His working experience before arriving at Stanford provided his answer. He had spent about five years at a large firm whose activities included merchant development —constructing commercial buildings and then selling them relatively quickly, after reaching a certain percentage of leased space. Merchant developers, noted Scovell, are less concerned with long-term or community business relationships than ongoing building owners are; that can lead, he said, to some dubious leasing practices, such as under-the-table commissions. But he never encountered that at his company. "We were still creating value, and we were never willing to sacrifice integrity."

Kris Sandor, a graduate of the United States Naval Academy and a former submarine officer, approached the topic largely as a problem of a lax and permissive business culture, in contrast to individually instigated mischief. "I don't think there's a pervasive ethical bankruptcy," he said. "The system allows for people to act very capitalistically and opportunistically—and unchecked. Then their activities snowball. That just leads to people who are making money at somebody else's expense or invoking too much risk. But if you pull somebody particular aside, they're not going to strike you as the evil empire."

That system, under intense scrutiny for everything from subprime mortgage lending to the arcane formulas for financial derivatives, is in transformation, partly because of still-developing legislative reforms. Sandor, whose most recent work experience before attending Stanford included policy analysis for the Defense Department, doesn't believe that new laws can or will provide a total fix. Nor does he think that all the people in executive suites have absorbed enough of a cautionary lesson to eliminate the threat of misconduct. Yet he's convinced that progress has been made in deterring excessively risky investment practices, and he's hopeful that shareholders will take more responsibility in monitoring corporate strategies.

Sandor's most optimistic view, echoing a number of classmates, is that future executives, such as those who come from GSB classes, will operate more conscientiously by second nature. "I would hope our generation is sensitized to things like highly leveraged or sketchy derivatives," he said. "We should know better as we get into those positions."
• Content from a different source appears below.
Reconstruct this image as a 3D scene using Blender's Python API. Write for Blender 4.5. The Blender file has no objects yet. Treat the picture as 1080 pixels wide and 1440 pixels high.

Diekmann, a physicist who moved into business research for a U.S. management consulting firm in the Netherlands, said her work before Stanford led her into analyzing the increasing contribution of the private sector to public needs and causes, notably in the area of carbon reductions and other environmental concerns. She acknowledged that businesses can be pressured into socially constructive activity, but she's also confident that there's genuine altruism at work. "I totally believe that," she said.

Billy Boidock arrived at Stanford after working for three years in the consumer beverage products industry. He was quick to focus on the positive motivation that business students and up-and-coming employees should draw from corporate scandals and the national hubbub about them. "Regardless of the image of Wall Street," he said, "the examples of bad leadership should do one thing: inspire us to lead a different way."

Students had spoken succinctly during the conversation in class, with a few of them repeating two basic notions: that it's a wild exaggeration to cast business people as generally villainous, and that a corrective tide is coming in the startups and management initiatives their generation will lead. A week later, Boidock was almost fiery.

"Seeing some of the business environment now, with the BP situation in the Gulf, or going back to examples like Enron, it reminds me that with great power comes great responsibility. It may not always be that way, but I think it should be. In fact, just say it that straightforwardly: That's the way it should be."